## Available data
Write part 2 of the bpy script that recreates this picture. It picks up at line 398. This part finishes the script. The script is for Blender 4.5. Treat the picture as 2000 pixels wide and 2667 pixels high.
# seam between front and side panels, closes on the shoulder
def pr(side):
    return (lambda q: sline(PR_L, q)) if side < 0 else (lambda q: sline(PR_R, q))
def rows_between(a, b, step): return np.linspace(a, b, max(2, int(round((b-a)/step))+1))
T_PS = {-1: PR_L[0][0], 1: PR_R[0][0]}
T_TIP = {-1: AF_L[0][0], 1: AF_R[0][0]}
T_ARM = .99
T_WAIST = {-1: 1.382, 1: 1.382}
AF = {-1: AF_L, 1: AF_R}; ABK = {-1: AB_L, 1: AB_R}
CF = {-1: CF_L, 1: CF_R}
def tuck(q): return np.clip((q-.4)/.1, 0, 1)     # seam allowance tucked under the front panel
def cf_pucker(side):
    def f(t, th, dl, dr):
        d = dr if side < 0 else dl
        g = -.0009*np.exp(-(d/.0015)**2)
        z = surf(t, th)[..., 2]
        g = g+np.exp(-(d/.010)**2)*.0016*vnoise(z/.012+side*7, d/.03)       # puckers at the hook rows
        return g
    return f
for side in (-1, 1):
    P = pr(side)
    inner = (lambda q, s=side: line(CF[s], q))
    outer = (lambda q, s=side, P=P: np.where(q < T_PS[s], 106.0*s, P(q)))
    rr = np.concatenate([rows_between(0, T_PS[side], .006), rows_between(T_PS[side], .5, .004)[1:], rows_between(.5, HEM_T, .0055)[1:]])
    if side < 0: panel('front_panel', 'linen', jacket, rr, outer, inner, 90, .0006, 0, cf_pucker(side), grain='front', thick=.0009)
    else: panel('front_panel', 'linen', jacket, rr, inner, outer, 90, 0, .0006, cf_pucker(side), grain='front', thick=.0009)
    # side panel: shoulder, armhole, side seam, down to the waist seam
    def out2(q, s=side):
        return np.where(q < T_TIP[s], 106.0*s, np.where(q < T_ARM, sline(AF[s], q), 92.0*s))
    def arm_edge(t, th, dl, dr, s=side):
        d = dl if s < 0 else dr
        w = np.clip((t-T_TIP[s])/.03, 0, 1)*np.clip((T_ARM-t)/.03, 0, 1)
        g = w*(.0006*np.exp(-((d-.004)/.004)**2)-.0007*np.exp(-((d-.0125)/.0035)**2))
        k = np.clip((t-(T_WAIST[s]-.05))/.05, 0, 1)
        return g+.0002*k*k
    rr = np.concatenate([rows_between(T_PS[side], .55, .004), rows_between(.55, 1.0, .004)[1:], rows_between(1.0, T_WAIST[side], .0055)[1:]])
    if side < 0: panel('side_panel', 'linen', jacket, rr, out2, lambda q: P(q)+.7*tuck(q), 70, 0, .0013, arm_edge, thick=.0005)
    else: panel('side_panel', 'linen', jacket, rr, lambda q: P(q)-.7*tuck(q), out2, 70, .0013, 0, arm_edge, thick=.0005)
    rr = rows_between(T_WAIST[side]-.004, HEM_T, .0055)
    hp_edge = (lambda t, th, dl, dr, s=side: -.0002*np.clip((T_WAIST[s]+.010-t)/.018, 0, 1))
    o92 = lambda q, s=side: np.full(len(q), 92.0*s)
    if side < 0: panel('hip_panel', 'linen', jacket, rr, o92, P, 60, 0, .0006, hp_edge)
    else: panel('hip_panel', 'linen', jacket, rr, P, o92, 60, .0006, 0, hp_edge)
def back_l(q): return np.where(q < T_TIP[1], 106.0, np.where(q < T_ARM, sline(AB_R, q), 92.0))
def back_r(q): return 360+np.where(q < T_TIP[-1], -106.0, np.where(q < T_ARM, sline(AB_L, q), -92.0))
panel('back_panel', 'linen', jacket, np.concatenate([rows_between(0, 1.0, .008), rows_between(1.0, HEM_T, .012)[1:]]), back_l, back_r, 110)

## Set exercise
Extract all of the data shown above and repeat it verbatim.

## Response
Write part 2 of the bpy script that recreates this picture. It picks up at line 398. This part finishes the script. The script is for Blender 4.5. Treat the picture as 2000 pixels wide and 2667 pixels high.
# seam between front and side panels, closes on the shoulder
def pr(side):
    return (lambda q: sline(PR_L, q)) if side < 0 else (lambda q: sline(PR_R, q))
def rows_between(a, b, step): return np.linspace(a, b, max(2, int(round((b-a)/step))+1))
T_PS = {-1: PR_L[0][0], 1: PR_R[0][0]}
T_TIP = {-1: AF_L[0][0], 1: AF_R[0][0]}
T_ARM = .99
T_WAIST = {-1: 1.382, 1: 1.382}
AF = {-1: AF_L, 1: AF_R}; ABK = {-1: AB_L, 1: AB_R}
CF = {-1: CF_L, 1: CF_R}
def tuck(q): return np.clip((q-.4)/.1, 0, 1)     # seam allowance tucked under the front panel
def cf_pucker(side):
    def f(t, th, dl, dr):
        d = dr if side < 0 else dl
        g = -.0009*np.exp(-(d/.0015)**2)
        z = surf(t, th)[..., 2]
        g = g+np.exp(-(d/.010)**2)*.0016*vnoise(z/.012+side*7, d/.03)       # puckers at the hook rows
        return g
    return f
for side in (-1, 1):
    P = pr(side)
    inner = (lambda q, s=side: line(CF[s], q))
    outer = (lambda q, s=side, P=P: np.where(q < T_PS[s], 106.0*s, P(q)))
    rr = np.concatenate([rows_between(0, T_PS[side], .006), rows_between(T_PS[side], .5, .004)[1:], rows_between(.5, HEM_T, .0055)[1:]])
    if side < 0: panel('front_panel', 'linen', jacket, rr, outer, inner, 90, .0006, 0, cf_pucker(side), grain='front', thick=.0009)
    else: panel('front_panel', 'linen', jacket, rr, inner, outer, 90, 0, .0006, cf_pucker(side), grain='front', thick=.0009)
    # side panel: shoulder, armhole, side seam, down to the waist seam
    def out2(q, s=side):
        return np.where(q < T_TIP[s], 106.0*s, np.where(q < T_ARM, sline(AF[s], q), 92.0*s))
    def arm_edge(t, th, dl, dr, s=side):
        d = dl if s < 0 else dr
        w = np.clip((t-T_TIP[s])/.03, 0, 1)*np.clip((T_ARM-t)/.03, 0, 1)
        g = w*(.0006*np.exp(-((d-.004)/.004)**2)-.0007*np.exp(-((d-.0125)/.0035)**2))
        k = np.clip((t-(T_WAIST[s]-.05))/.05, 0, 1)
        return g+.0002*k*k
    rr = np.concatenate([rows_between(T_PS[side], .55, .004), rows_between(.55, 1.0, .004)[1:], rows_between(1.0, T_WAIST[side], .0055)[1:]])
    if side < 0: panel('side_panel', 'linen', jacket, rr, out2, lambda q: P(q)+.7*tuck(q), 70, 0, .0013, arm_edge, thick=.0005)
    else: panel('side_panel', 'linen', jacket, rr, lambda q: P(q)-.7*tuck(q), out2, 70, .0013, 0, arm_edge, thick=.0005)
    rr = rows_between(T_WAIST[side]-.004, HEM_T, .0055)
    hp_edge = (lambda t, th, dl, dr, s=side: -.0002*np.clip((T_WAIST[s]+.010-t)/.018, 0, 1))
    o92 = lambda q, s=side: np.full(len(q), 92.0*s)
    if side < 0: panel('hip_panel', 'linen', jacket, rr, o92, P, 60, 0, .0006, hp_edge)
    else: panel('hip_panel', 'linen', jacket, rr, P, o92, 60, .0006, 0, hp_edge)
def back_l(q): return np.where(q < T_TIP[1], 106.0, np.where(q < T_ARM, sline(AB_R, q), 92.0))
def back_r(q): return 360+np.where(q < T_TIP[-1], -106.0, np.where(q < T_ARM, sline(AB_L, q), -92.0))
panel('back_panel', 'linen', jacket, np.concatenate([rows_between(0, 1.0, .008), rows_between(1.0, HEM_T, .012)[1:]]), back_l, back_r, 110)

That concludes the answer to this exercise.